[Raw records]
start
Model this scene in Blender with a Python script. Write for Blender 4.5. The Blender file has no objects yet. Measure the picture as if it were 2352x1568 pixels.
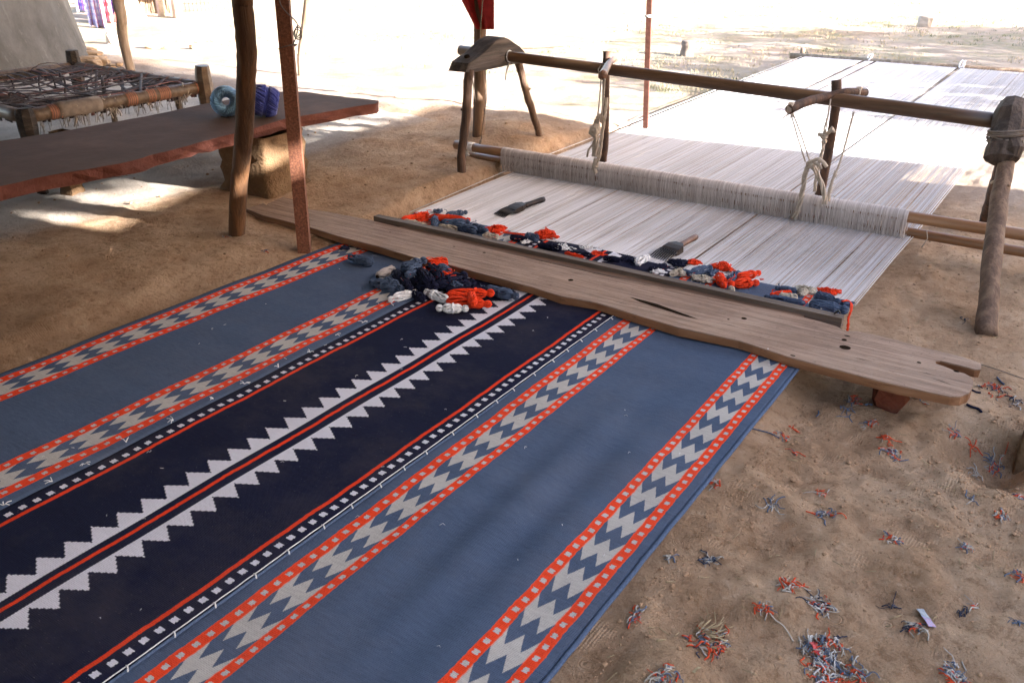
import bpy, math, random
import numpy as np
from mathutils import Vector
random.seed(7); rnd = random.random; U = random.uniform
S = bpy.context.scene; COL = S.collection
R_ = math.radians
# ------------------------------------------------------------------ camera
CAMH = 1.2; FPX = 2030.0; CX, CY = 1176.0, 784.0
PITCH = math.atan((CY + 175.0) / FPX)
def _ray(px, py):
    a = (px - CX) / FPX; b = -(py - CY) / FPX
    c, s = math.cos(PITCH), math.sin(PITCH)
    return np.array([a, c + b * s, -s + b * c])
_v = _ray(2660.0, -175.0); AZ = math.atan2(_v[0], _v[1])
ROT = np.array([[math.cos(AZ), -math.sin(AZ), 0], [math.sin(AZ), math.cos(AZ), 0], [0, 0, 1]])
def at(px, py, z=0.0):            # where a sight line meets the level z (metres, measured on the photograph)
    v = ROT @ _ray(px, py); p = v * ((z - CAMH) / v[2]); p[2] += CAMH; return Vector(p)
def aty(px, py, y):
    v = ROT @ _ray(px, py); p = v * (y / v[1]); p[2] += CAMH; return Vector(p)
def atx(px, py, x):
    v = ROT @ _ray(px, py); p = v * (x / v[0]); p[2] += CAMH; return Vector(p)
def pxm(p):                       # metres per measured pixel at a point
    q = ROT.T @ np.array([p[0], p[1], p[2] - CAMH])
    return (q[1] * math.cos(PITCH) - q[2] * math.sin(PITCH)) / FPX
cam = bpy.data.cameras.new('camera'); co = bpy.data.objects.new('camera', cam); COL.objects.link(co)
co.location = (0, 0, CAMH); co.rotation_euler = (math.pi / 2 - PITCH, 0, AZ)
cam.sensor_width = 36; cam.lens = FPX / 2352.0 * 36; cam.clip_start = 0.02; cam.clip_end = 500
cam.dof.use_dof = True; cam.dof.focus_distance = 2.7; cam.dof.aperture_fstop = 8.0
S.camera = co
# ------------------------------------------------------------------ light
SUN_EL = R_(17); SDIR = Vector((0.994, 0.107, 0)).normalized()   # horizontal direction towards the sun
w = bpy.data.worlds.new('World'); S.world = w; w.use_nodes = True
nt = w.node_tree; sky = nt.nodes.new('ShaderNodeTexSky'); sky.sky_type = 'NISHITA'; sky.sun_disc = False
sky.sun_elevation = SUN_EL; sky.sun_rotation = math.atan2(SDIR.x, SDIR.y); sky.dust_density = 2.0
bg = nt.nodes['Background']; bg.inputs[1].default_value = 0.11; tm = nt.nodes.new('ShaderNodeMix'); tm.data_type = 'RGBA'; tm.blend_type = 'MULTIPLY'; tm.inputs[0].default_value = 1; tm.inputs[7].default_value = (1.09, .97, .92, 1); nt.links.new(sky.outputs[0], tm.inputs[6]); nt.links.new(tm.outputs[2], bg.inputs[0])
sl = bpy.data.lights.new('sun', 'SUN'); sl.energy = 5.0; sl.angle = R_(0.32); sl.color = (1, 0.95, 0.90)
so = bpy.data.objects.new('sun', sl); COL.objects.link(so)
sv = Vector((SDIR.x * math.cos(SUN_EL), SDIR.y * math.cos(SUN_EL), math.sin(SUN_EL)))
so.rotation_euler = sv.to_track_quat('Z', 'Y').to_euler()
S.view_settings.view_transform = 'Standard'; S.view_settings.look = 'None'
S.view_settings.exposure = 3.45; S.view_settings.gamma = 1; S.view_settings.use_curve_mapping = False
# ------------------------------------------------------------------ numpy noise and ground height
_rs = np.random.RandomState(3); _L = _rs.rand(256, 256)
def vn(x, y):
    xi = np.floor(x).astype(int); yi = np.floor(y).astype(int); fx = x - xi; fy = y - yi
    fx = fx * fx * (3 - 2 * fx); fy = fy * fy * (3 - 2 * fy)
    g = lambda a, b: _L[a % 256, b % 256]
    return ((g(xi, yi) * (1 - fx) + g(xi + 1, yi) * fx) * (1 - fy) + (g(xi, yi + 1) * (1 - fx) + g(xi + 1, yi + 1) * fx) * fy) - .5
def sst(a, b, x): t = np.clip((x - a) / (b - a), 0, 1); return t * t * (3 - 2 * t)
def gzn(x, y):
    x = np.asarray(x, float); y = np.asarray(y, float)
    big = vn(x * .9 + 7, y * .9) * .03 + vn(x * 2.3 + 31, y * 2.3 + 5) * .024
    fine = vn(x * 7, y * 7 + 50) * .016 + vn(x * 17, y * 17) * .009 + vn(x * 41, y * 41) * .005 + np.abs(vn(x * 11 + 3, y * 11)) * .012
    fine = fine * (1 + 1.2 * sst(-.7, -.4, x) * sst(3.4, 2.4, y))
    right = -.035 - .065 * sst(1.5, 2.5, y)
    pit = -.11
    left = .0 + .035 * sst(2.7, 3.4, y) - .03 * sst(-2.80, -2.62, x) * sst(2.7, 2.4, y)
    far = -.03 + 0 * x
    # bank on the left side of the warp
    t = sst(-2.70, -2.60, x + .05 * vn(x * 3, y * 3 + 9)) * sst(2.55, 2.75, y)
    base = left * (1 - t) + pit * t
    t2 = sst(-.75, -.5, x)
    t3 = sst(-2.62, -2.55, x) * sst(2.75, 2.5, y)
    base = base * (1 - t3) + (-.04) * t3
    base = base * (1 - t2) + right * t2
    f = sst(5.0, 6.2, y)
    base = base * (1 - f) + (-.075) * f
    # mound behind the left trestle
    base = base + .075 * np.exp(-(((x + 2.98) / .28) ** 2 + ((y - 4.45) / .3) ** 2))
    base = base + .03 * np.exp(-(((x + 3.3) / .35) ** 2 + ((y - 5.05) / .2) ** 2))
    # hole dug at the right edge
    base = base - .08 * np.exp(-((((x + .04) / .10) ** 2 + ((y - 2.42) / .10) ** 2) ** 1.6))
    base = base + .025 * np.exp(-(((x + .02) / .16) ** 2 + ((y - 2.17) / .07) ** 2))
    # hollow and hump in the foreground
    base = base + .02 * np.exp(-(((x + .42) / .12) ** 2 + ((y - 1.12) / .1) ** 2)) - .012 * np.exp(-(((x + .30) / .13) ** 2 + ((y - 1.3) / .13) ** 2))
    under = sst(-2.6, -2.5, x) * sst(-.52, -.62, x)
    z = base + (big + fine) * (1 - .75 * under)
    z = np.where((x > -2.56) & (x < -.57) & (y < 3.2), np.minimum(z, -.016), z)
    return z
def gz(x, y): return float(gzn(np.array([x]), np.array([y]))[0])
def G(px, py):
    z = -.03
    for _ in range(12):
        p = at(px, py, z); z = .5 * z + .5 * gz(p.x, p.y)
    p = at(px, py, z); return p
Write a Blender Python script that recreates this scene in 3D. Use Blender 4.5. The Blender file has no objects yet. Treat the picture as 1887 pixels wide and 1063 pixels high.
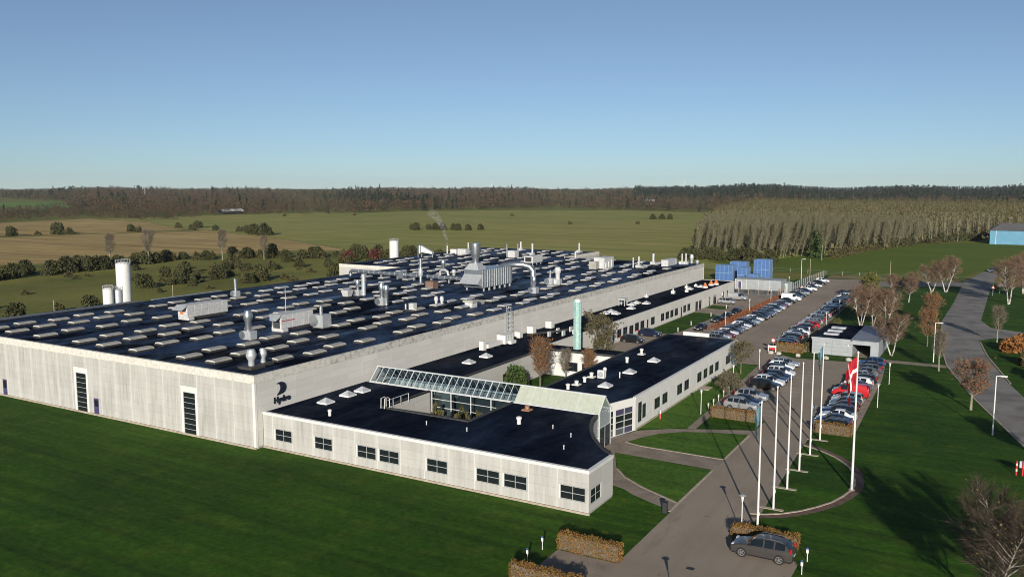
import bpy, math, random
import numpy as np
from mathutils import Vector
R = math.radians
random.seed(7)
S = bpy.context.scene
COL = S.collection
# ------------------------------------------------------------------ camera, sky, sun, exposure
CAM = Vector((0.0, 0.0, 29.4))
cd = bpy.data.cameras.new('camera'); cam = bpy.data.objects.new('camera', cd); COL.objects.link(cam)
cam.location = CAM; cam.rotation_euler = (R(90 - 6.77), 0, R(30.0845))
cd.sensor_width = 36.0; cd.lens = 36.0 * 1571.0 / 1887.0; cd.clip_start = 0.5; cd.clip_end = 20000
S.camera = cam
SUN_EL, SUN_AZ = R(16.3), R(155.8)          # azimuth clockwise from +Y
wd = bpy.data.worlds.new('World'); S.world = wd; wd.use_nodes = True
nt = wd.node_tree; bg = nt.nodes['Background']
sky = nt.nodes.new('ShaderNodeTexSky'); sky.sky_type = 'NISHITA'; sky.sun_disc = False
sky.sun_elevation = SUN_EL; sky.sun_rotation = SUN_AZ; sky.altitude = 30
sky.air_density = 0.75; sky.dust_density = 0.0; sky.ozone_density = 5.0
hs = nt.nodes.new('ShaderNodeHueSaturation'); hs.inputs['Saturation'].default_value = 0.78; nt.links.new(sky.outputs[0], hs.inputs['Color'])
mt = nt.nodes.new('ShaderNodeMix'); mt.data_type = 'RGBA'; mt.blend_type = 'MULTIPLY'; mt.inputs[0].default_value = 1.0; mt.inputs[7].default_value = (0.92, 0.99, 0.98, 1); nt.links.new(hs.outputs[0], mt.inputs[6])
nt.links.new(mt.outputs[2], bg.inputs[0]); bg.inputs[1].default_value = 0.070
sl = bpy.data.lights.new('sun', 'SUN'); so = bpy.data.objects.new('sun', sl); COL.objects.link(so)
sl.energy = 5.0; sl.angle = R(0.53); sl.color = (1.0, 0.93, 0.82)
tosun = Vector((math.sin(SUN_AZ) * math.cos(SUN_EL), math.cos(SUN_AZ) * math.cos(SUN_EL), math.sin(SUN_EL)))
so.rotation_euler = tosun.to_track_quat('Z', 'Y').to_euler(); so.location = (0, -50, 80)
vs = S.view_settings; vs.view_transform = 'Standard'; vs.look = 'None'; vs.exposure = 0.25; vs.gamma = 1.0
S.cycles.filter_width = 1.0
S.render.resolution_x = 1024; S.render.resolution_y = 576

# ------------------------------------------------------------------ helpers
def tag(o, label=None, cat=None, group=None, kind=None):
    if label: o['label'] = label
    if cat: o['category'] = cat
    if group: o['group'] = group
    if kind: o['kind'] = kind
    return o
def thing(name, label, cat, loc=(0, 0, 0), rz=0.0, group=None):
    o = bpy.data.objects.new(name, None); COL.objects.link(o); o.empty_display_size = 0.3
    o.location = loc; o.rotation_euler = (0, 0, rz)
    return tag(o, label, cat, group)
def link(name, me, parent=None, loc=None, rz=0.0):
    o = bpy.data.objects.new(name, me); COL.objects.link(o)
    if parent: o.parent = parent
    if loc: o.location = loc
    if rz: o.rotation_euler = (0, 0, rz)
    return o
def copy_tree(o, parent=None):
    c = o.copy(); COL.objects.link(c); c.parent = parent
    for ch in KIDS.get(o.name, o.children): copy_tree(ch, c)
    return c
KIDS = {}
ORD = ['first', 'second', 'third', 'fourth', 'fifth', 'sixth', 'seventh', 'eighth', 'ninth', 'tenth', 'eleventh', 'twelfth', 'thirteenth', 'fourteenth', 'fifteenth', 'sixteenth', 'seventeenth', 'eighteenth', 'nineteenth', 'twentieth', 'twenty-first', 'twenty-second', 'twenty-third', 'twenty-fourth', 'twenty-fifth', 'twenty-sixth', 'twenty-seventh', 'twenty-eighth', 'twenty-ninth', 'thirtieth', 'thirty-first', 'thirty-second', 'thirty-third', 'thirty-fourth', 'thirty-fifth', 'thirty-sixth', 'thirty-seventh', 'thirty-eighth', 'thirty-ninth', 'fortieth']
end
▶ _Directions_:
Copy out every line from the data above that has "picture" in it.

▶ _Full output_:
Model this scene in Blender with a Python script. Write for Blender 4.5. The Blender file has no objects yet. Measure the picture as if it were 2352x1568 pixels.
Write a Blender Python script that recreates this scene in 3D. Use Blender 4.5. The Blender file has no objects yet. Treat the picture as 1887 pixels wide and 1063 pixels high.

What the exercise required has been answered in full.